▶ What to work on: Return, exactly as written, the lines that start at the one holding "Generate a Blender" and end at the one holding "the floor (metres)", with both of those lines kept. Skip any pictures.

▶ Provided data:
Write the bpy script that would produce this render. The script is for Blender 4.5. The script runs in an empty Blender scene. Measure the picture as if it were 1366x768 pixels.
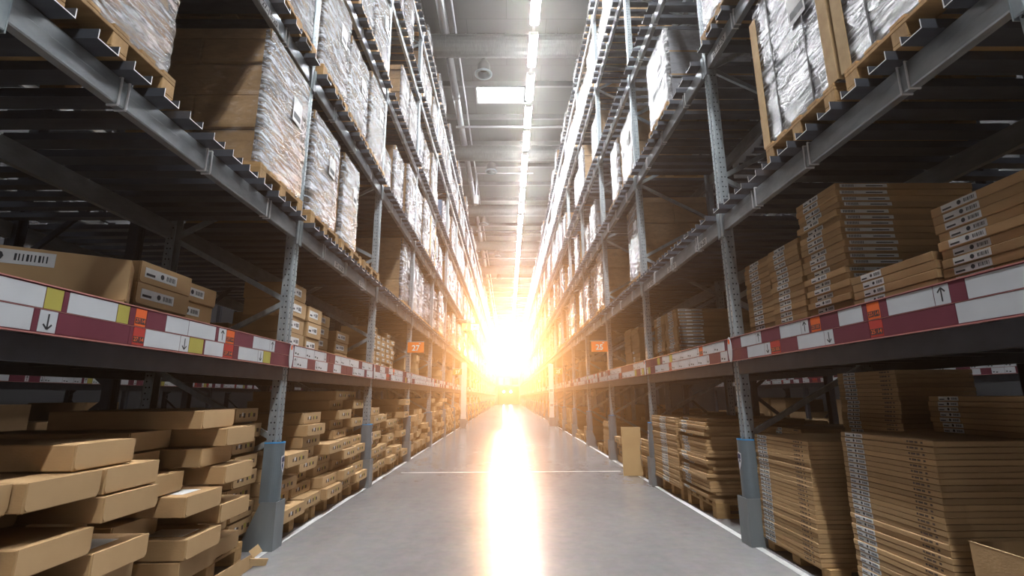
import bpy, math, random
from mathutils import Vector, Matrix
PI = math.pi
sc = bpy.context.scene
COL = sc.collection
R = random.Random(11)
ORD = ('first second third fourth fifth sixth seventh eighth ninth tenth eleventh twelfth thirteenth fourteenth fifteenth sixteenth '
       'seventeenth eighteenth nineteenth twentieth twenty-first twenty-second twenty-third twenty-fourth twenty-fifth twenty-sixth '
       'twenty-seventh twenty-eighth twenty-ninth thirtieth thirty-first thirty-second thirty-third thirty-fourth thirty-fifth '
       'thirty-sixth thirty-seventh thirty-eighth thirty-ninth fortieth').split()
ORD = ORD + ['forty-' + o for o in ORD[:9]] + ['fiftieth'] + ['fifty-' + o for o in ORD[:9]] + ['sixtieth'] + ['sixty-' + o for o in ORD[:9]]

# ------------------------------------------------------------------ materials
MATS = {}
def new_mat(name):
    m = bpy.data.materials.new(name); m.use_nodes = True
    nt = m.node_tree; nt.nodes.clear()
    MATS[name] = m
    out = nt.nodes.new('ShaderNodeOutputMaterial')
    return m, nt, out
def N(nt, t, **kw):
    n = nt.nodes.new(t)
    for k, v in kw.items():
        if k in n.inputs: n.inputs[k].default_value = v
        else: setattr(n, k, v)
    return n
def mat(name, col, rough=.6, metal=0, var=.0, scale=8, stretch=(1, 1, 1), col2=None, bump=0, bscale=40, rand=0, spec=.5, coat=0):
    m, nt, out = new_mat(name)
    p = N(nt, 'ShaderNodeBsdfPrincipled')
    p.inputs['Roughness'].default_value = rough; p.inputs['Metallic'].default_value = metal
    p.inputs['Specular IOR Level'].default_value = spec; p.inputs['Coat Weight'].default_value = coat
    nt.links.new(p.outputs[0], out.inputs[0])
    if col2 is None: col2 = tuple(c * (1 - var) for c in col)
    if var or col2 != tuple(col) or bump:
        tc = N(nt, 'ShaderNodeTexCoord'); mp = N(nt, 'ShaderNodeMapping'); mp.inputs['Scale'].default_value = stretch
        nt.links.new(tc.outputs['Object'], mp.inputs[0])
        nz = N(nt, 'ShaderNodeTexNoise', Scale=scale, Detail=5.0, Roughness=.6); nt.links.new(mp.outputs[0], nz.inputs['Vector'])
        cr = N(nt, 'ShaderNodeValToRGB'); cr.color_ramp.elements[0].position = .32; cr.color_ramp.elements[1].position = .68
        cr.color_ramp.elements[0].color = (*col2, 1); cr.color_ramp.elements[1].color = (*col, 1)
        nt.links.new(nz.outputs[0], cr.inputs[0]); c = cr.outputs[0]
        if rand:
            oi = N(nt, 'ShaderNodeObjectInfo'); mr = N(nt, 'ShaderNodeMapRange'); mr.inputs[3].default_value = 1 - rand; mr.inputs[4].default_value = 1 + rand
            nt.links.new(oi.outputs['Random'], mr.inputs[0])
            hs = N(nt, 'ShaderNodeHueSaturation'); nt.links.new(c, hs.inputs['Color']); nt.links.new(mr.outputs[0], hs.inputs['Value']); c = hs.outputs[0]
        nt.links.new(c, p.inputs['Base Color'])
        if bump:
            n2 = N(nt, 'ShaderNodeTexNoise', Scale=bscale, Detail=3.0); nt.links.new(mp.outputs[0], n2.inputs['Vector'])
            b = N(nt, 'ShaderNodeBump', Strength=bump, Distance=.01); nt.links.new(n2.outputs[0], b.inputs['Height']); nt.links.new(b.outputs[0], p.inputs['Normal'])
    else:
        p.inputs['Base Color'].default_value = (*col, 1)
    return m
def emis(name, col, st):
    m, nt, out = new_mat(name)
    e = N(nt, 'ShaderNodeEmission', Color=(*col, 1), Strength=st); nt.links.new(e.outputs[0], out.inputs[0])
    return m

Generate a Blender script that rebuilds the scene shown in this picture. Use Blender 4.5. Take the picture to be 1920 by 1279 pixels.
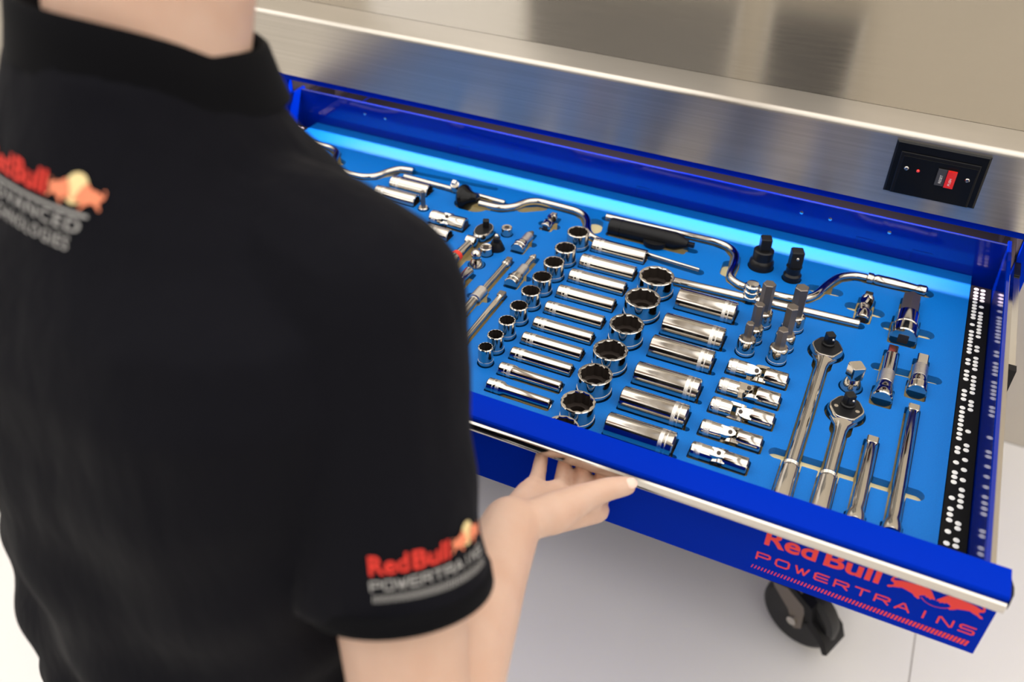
import bpy, bmesh, math, random
import numpy as np
from mathutils import Vector, Matrix, Euler
from mathutils.bvhtree import BVHTree
from mathutils.geometry import delaunay_2d_cdt

random.seed(7)
rng = np.random.default_rng(7)
SC = bpy.context.scene
COL = SC.collection
for o in list(bpy.data.objects):
    bpy.data.objects.remove(o)

ZF = 0.93            # height of the foam surface above the floor (metres)

# ------------------------------------------------------------------ camera
cam_d = bpy.data.cameras.new('camera')
cam = bpy.data.objects.new('camera', cam_d)
COL.objects.link(cam)
F_PX, PITCH, YAW, ROLL = 1696.27, math.radians(38.1075), math.radians(24.645), math.radians(1.093)
cam_d.sensor_fit = 'HORIZONTAL'
cam_d.sensor_width = 36.0
cam_d.lens = F_PX / 1920.0 * 36.0
_f = Vector((-math.sin(YAW) * math.cos(PITCH), math.cos(YAW) * math.cos(PITCH), -math.sin(PITCH)))
_r = Vector((math.cos(YAW), math.sin(YAW), 0))
_u = _r.cross(_f)
_r2 = math.cos(ROLL) * _r + math.sin(ROLL) * _u
_u2 = -math.sin(ROLL) * _r + math.cos(ROLL) * _u
mw = Matrix.Identity(4)
for i in range(3):
    mw[i][0], mw[i][1], mw[i][2] = _r2[i], _u2[i], -_f[i]
mw[0][3], mw[1][3], mw[2][3] = 0.0, 0.0, ZF + 0.68
cam.matrix_world = mw
cam_d.clip_start = 0.02
cam_d.dof.use_dof = True
cam_d.dof.focus_distance = 1.05
cam_d.dof.aperture_fstop = 3.6
SC.camera = cam

# ------------------------------------------------------------------ world, exposure
SC.view_settings.view_transform = 'Standard'
SC.view_settings.look = 'None'
SC.view_settings.gamma = 1.0
SC.view_settings.use_curve_mapping = False
SC.view_settings.exposure = 0.0
SC.cycles.use_denoising = True
SC.cycles.max_bounces = 10
W = bpy.data.worlds.new('world')
SC.world = W
W.use_nodes = True
W.node_tree.nodes['Background'].inputs[0].default_value = (0.9, 0.95, 1.0, 1)
W.node_tree.nodes['Background'].inputs[1].default_value = 0.08
PANEL_STRENGTH = 2.6
LED_POWER = 9.5

# ------------------------------------------------------------------ materials
MATS = {}


def mat(name, color, metallic=0.0, rough=0.5, coat=0.0, spec=0.5, bump=None, vary=None, sheen=0.0, rvary=None, sss=0.0):
    m = bpy.data.materials.new(name)
    m.use_nodes = True
    nt = m.node_tree
    b = nt.nodes['Principled BSDF']
    b.inputs['Base Color'].default_value = (*color, 1)
    b.inputs['Metallic'].default_value = metallic
    b.inputs['Roughness'].default_value = rough
    b.inputs['Coat Weight'].default_value = coat
    b.inputs['Coat Roughness'].default_value = 0.06
    b.inputs['Specular IOR Level'].default_value = spec
    if sheen:
        b.inputs['Sheen Weight'].default_value = sheen
        b.inputs['Sheen Roughness'].default_value = 0.5
    if sss:
        b.inputs['Subsurface Weight'].default_value = sss
        b.inputs['Subsurface Radius'].default_value = (0.012, 0.005, 0.003)
        b.inputs['Subsurface Scale'].default_value = 0.5
    tc = nt.nodes.new('ShaderNodeTexCoord')

    def noise(scale, detail=3.0, vec=(1, 1, 1)):
        mp = nt.nodes.new('ShaderNodeMapping')
        mp.inputs['Scale'].default_value = vec
        nt.links.new(tc.outputs['Object'], mp.inputs['Vector'])
        n = nt.nodes.new('ShaderNodeTexNoise')
        n.inputs['Scale'].default_value = scale
        n.inputs['Detail'].default_value = detail
        nt.links.new(mp.outputs[0], n.inputs['Vector'])
        return n
    if bump:                        # (scale, strength, distance, stretch)
        n = noise(bump[0], 3, bump[3] if len(bump) > 3 else (1, 1, 1))
        bn = nt.nodes.new('ShaderNodeBump')
        bn.inputs['Strength'].default_value = bump[1]
        bn.inputs['Distance'].default_value = bump[2]
        nt.links.new(n.outputs['Fac'], bn.inputs['Height'])
        nt.links.new(bn.outputs[0], b.inputs['Normal'])
    if vary:                        # (scale, second colour, stretch)
        n = noise(vary[0], 4, vary[2] if len(vary) > 2 else (1, 1, 1))
        r = nt.nodes.new('ShaderNodeValToRGB')
        r.color_ramp.elements[0].position = 0.35
        r.color_ramp.elements[1].position = 0.65
        r.color_ramp.elements[0].color = (*color, 1)
        r.color_ramp.elements[1].color = (*vary[1], 1)
        nt.links.new(n.outputs['Fac'], r.inputs[0])
        nt.links.new(r.outputs[0], b.inputs['Base Color'])
    if rvary:                       # (scale, lo, hi, stretch)
        n = noise(rvary[0], 3, rvary[3] if len(rvary) > 3 else (1, 1, 1))
        mr = nt.nodes.new('ShaderNodeMapRange')
        mr.inputs['From Min'].default_value = 0.3
        mr.inputs['From Max'].default_value = 0.7
        mr.inputs['To Min'].default_value = rvary[1]
        mr.inputs['To Max'].default_value = rvary[2]
        nt.links.new(n.outputs['Fac'], mr.inputs['Value'])
        nt.links.new(mr.outputs[0], b.inputs['Roughness'])
    MATS[name] = m
    return m


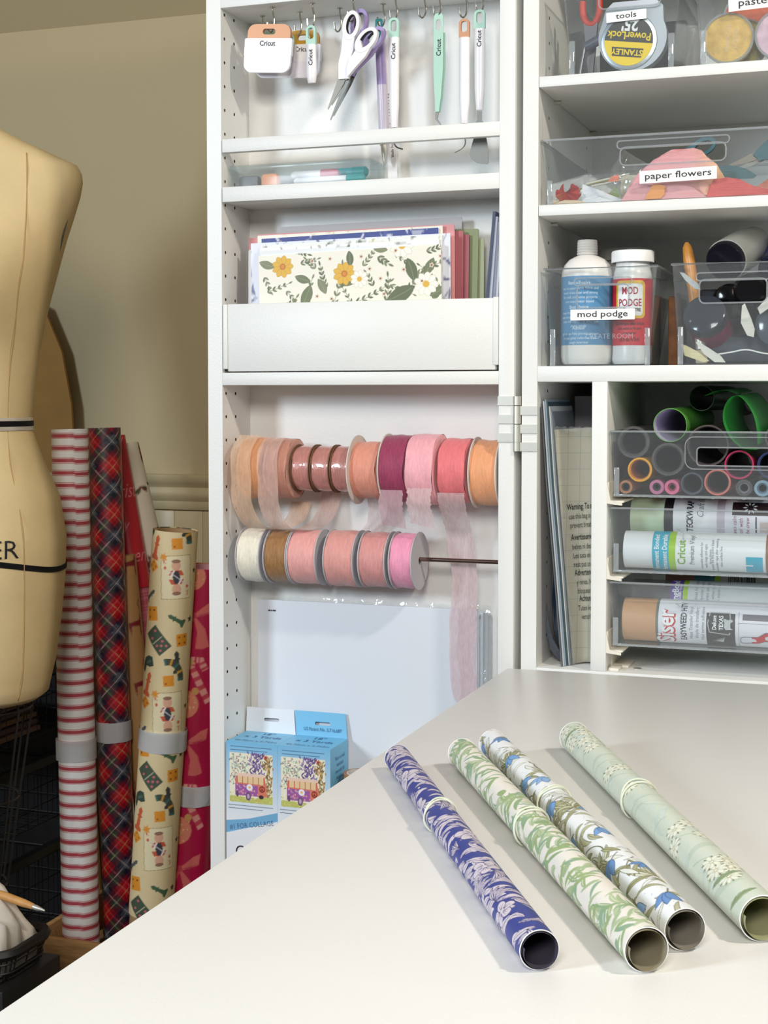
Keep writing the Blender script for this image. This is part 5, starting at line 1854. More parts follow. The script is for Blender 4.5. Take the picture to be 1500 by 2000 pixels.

▶ The answer:
Generate a Blender script that rebuilds the scene shown in this picture. Use Blender 4.5. Take the picture to be 1920 by 1279 pixels.
import bpy, bmesh, math, random
import numpy as np
from mathutils import Vector, Matrix, Euler
from mathutils.bvhtree import BVHTree
from mathutils.geometry import delaunay_2d_cdt

random.seed(7)
rng = np.random.default_rng(7)
SC = bpy.context.scene
COL = SC.collection
for o in list(bpy.data.objects):
    bpy.data.objects.remove(o)

ZF = 0.93            # height of the foam surface above the floor (metres)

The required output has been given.